MEET.

ERIS GINO: People are People

HOWRAH, TAS.

After only a handful of interviews for The Pin there are certain themes already developing in conversation. Yes, the ‘where are you from?’ question grinds gears and people's assumptions about biracial and bicultural people often fall short of reality, but something that has surprised The Pin team is the seemingly innocent question ‘so, how’d you meet?’. We sat down with Eris Gino in Howrah, Tasmania to discuss that question, being a mother of biracial children and her take on race, identity and culture. Later in the year, you’ll meet Eris’ husband, Lawrence, and learn about his experience as a father and bicultural person. For now,

MEET ERIS GINO.

erisgino_mother_thepin_australia

THE PIN: Where did you grow up?
ERIS GINO. I grew up here [in Hobart], ten minutes away in Lauderdale. It was great.

Do you remember what the main ideas were around race and culture when you were growing up?
E. No, I’m one of those colourblind people, I don’t see it. We had one Indian family in our school, that was it, nobody questioned it. They were just there, it wasn’t a big thing.

I remember when my son, Eli, was younger. My cousin had come to visit with her daughter, she was maybe five. They were leaving and her daughter gave my husband, Lawrence, a hug. My cousin said, 'oh, isn't that strange that she'd just go up to a black man and hug him' and I said, 'but he's not just a black man, it's Lawrence who she knows'. I'd be weird out if my son went up to men in the street and hugged them, no matter what colour they were but somebody in my won home, who they've met many times before, wouldn't be weird. 

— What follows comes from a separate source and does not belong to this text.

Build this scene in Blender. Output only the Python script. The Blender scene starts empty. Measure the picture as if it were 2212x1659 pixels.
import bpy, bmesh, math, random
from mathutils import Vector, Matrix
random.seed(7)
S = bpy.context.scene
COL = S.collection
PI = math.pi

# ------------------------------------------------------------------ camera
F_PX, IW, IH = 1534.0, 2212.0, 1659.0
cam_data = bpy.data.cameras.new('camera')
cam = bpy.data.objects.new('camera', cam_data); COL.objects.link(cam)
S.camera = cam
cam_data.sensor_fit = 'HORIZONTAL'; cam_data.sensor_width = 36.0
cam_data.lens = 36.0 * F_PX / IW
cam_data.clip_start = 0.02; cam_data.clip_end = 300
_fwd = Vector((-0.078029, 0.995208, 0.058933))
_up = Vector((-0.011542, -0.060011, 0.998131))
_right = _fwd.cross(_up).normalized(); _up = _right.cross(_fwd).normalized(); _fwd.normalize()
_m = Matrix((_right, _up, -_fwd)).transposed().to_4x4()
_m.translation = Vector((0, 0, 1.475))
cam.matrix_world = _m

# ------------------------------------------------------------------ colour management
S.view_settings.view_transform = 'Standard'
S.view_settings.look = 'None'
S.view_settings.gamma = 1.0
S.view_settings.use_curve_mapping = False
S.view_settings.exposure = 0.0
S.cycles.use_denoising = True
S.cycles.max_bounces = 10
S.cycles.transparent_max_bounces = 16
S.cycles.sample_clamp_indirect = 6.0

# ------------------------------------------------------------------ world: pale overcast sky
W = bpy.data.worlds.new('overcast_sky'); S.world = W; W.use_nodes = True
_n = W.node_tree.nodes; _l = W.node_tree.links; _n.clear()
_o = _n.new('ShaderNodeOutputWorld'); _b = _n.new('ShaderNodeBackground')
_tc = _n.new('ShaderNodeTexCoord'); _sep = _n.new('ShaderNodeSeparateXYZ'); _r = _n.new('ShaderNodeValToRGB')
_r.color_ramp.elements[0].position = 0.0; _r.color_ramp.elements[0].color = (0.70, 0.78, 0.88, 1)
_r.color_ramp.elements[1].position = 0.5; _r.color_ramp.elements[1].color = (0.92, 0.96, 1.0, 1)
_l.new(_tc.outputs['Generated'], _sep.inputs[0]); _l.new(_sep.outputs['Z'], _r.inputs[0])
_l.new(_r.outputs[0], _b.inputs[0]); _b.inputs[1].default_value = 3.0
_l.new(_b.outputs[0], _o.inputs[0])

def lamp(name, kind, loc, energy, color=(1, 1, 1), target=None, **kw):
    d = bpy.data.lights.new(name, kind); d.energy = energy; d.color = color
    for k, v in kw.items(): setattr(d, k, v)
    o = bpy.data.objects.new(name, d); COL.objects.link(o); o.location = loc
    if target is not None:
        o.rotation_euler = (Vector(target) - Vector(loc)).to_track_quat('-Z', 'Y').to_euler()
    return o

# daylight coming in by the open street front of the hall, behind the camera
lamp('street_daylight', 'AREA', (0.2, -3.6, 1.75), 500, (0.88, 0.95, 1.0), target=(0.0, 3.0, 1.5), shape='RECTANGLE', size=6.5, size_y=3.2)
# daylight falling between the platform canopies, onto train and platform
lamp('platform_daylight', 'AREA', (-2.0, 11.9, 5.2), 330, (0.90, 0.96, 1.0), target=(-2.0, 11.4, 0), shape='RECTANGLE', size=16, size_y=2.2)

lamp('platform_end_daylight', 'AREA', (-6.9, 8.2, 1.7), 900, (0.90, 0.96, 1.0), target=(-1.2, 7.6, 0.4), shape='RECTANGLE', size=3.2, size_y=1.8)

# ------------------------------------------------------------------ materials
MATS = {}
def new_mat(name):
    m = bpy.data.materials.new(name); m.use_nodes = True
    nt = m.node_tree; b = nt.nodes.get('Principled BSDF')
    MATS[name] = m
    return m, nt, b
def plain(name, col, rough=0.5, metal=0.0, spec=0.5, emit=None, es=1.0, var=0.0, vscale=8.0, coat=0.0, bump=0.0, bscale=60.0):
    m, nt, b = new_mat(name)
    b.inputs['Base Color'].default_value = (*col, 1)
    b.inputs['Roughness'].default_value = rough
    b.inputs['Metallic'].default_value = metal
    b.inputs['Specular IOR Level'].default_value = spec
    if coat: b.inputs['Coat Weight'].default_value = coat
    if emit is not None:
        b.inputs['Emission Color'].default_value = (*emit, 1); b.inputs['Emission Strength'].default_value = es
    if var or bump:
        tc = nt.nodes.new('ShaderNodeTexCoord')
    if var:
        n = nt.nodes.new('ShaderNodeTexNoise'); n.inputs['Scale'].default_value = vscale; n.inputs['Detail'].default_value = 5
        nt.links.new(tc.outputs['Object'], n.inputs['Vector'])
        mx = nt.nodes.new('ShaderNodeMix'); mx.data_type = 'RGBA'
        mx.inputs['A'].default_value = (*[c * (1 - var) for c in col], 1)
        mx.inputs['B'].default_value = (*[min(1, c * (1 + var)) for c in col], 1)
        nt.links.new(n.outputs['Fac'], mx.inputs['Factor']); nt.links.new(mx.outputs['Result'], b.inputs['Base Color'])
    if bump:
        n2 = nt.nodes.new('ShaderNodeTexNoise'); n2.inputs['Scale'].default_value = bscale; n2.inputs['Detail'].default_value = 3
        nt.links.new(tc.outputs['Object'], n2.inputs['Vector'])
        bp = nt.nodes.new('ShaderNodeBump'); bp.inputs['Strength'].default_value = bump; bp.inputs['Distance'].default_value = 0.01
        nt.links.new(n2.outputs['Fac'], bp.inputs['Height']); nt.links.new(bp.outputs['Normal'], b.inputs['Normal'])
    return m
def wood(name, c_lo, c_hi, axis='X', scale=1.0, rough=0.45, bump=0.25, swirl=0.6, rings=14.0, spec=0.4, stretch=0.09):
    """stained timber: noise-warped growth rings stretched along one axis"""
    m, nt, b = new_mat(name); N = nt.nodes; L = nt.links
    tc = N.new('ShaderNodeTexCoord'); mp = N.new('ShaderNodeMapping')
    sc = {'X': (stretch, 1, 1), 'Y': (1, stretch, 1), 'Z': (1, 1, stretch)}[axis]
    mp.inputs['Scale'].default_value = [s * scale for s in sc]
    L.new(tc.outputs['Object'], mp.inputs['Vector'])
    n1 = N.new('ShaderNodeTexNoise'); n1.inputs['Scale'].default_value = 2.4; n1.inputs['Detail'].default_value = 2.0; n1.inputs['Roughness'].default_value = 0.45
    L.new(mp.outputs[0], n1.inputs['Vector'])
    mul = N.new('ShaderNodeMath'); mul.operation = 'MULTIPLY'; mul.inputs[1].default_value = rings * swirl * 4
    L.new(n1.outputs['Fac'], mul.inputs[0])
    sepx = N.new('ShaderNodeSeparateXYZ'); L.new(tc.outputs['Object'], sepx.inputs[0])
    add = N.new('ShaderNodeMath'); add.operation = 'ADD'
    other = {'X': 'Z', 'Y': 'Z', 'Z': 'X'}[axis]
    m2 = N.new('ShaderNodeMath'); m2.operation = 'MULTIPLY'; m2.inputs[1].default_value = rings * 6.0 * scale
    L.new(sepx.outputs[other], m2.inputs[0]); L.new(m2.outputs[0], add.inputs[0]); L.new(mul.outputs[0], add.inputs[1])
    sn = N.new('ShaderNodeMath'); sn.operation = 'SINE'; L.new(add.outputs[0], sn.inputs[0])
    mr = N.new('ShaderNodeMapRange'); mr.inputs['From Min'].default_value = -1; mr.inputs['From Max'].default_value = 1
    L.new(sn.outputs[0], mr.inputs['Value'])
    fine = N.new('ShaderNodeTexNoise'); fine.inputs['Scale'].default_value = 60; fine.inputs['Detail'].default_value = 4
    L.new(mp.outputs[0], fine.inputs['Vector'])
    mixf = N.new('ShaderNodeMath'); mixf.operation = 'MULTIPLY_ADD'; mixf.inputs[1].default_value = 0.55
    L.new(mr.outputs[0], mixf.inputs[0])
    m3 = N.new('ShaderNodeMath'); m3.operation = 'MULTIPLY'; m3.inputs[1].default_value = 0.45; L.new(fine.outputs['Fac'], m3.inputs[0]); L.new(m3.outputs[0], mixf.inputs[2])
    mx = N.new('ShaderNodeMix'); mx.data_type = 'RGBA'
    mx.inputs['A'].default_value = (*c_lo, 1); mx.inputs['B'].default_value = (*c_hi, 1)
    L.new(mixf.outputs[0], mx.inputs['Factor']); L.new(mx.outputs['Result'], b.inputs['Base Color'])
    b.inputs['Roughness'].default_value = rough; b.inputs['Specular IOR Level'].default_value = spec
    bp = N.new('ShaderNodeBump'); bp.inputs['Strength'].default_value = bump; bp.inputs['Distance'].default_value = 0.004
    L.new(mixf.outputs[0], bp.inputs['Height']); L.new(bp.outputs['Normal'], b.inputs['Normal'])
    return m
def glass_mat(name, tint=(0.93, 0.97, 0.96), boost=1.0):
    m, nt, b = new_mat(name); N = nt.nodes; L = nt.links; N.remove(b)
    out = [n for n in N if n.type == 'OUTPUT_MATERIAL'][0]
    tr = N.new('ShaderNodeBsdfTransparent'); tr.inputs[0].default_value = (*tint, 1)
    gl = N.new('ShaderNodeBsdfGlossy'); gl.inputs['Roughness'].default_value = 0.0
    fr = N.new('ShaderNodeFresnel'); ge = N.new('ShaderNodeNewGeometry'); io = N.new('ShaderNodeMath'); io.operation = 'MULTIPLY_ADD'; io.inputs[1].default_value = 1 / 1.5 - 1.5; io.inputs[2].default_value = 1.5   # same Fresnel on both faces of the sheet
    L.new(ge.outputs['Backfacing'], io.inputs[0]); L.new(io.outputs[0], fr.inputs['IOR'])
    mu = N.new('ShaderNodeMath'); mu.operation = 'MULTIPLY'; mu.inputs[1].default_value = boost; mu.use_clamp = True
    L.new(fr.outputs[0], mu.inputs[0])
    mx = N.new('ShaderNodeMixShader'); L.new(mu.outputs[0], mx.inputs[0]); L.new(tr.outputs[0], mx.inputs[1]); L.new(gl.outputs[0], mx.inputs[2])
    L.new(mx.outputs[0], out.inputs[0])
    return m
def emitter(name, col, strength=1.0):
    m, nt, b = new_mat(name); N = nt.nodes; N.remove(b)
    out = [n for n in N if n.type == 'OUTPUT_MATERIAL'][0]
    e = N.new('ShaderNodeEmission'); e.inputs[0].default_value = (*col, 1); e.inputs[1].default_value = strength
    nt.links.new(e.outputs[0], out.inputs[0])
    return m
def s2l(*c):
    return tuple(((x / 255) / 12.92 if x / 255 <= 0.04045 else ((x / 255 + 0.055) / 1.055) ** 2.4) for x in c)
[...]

How did you meet Lawrence?
E. At a party. I went to a party and he was there [laughs]. 

I always find it weird how people say, ‘so, where did you meet?’. Because I’d never ask my white friend of their white boyfriend ‘how’d you guys meet?’. People always say, ‘so did you go to Africa?’ like it’s my mail order husband. Ebay, it’s great...just type in black husband. But that’s the thing, he’s just a person who I met.

Were there any surprise reactions from your family upon them meeting Lawrence?
E. No, I don’t think so. Last year my nan did this speech to her sewing club about how wonderful refugees are because of Lawrence. She’d probably never met another African face to face. But no, no issues that I know of.

Has your perception of race and culture changed as you’ve gotten to know Lawrence?
E. I think sometimes people use culture as an excuse to do things. A friend had four children to a man she’d been with for ten years. Last month he went back to Africa to meet his other wife and the new born baby that had happened on his last trip, which he hadn’t told his wife in Australia about. He said ‘oh, you just have to accept this, it’s my culture’. I think sometimes it can be a case of ‘hey, let me pick and choose this and say it’s culture’.

Like the media reports [about gang violence in Melbourne] recently, it’s like ‘oh, it's a cultural thing, they don’t understand our culture’. Actually no, they’re just young idiots fighting on the street. That happens everywhere, they’re just young idiots and that needs to be addressed but there is no cultural thing.

Have you had people say or make presumptions about your family?
E. Yes, lots!

In high school I just had African friends and there was this one girl who used to tease me and say, ‘why are you friends with all the n*ggers, aren’t you afraid you’re going to catch aids?’. She was a bogan and I was kind of scared of her. When Lawrence and I were moving out of our house the landlord told me someone was interested in renting the place and asked that I show them around...and it was the bogan girl...I was like, ‘oh my god I hate you’, but I showed her around the house. Then the landlord asked what they were like and I said, ‘nup, don’t get them’. So yeah, I got my own back [laughs].

People just say the most stupid thing about my kids. To me they’re my kids. It’s really weird, even some of my friends speak to Lawrence in a different way to how they’d speak to someone else. It’s subtle but I still notice it.

Do you think it’s important for your children to understand their heritage on both sides?
E. Yeah, definitely. We bought a globe today didn’t we Elizao? What country is daddy from?

ELIZAO GINO. Africa - Australia

E. Africa - Australia, and what country is daddy from?

ELIZAO GINO. South Sudan

E. Woohoo! We bought a globe today, because we found it in a shop and he was very intrigued. But yeah, it’s so important and I worry because there are a lot of single white mothers who I know here with mixed kids and their kids grow up with a loss wondering where they fit in. Especially when society is constantly pointing it out.

What are your fears and hopes for your children?
E. Just general stuff. I want them to be happy. If you’re relating it to race, I hope that people will be able to see them just as them. He’s Elazao, he’s not some little black kid.

THE PIN. If you could give your younger self one piece of advice about being in the skin you’re in, what would it be?
ERIS GINO. Oh gosh. Hey young Eris...I don’t know, there are lots of things. I can't think of any in particular. Sorry!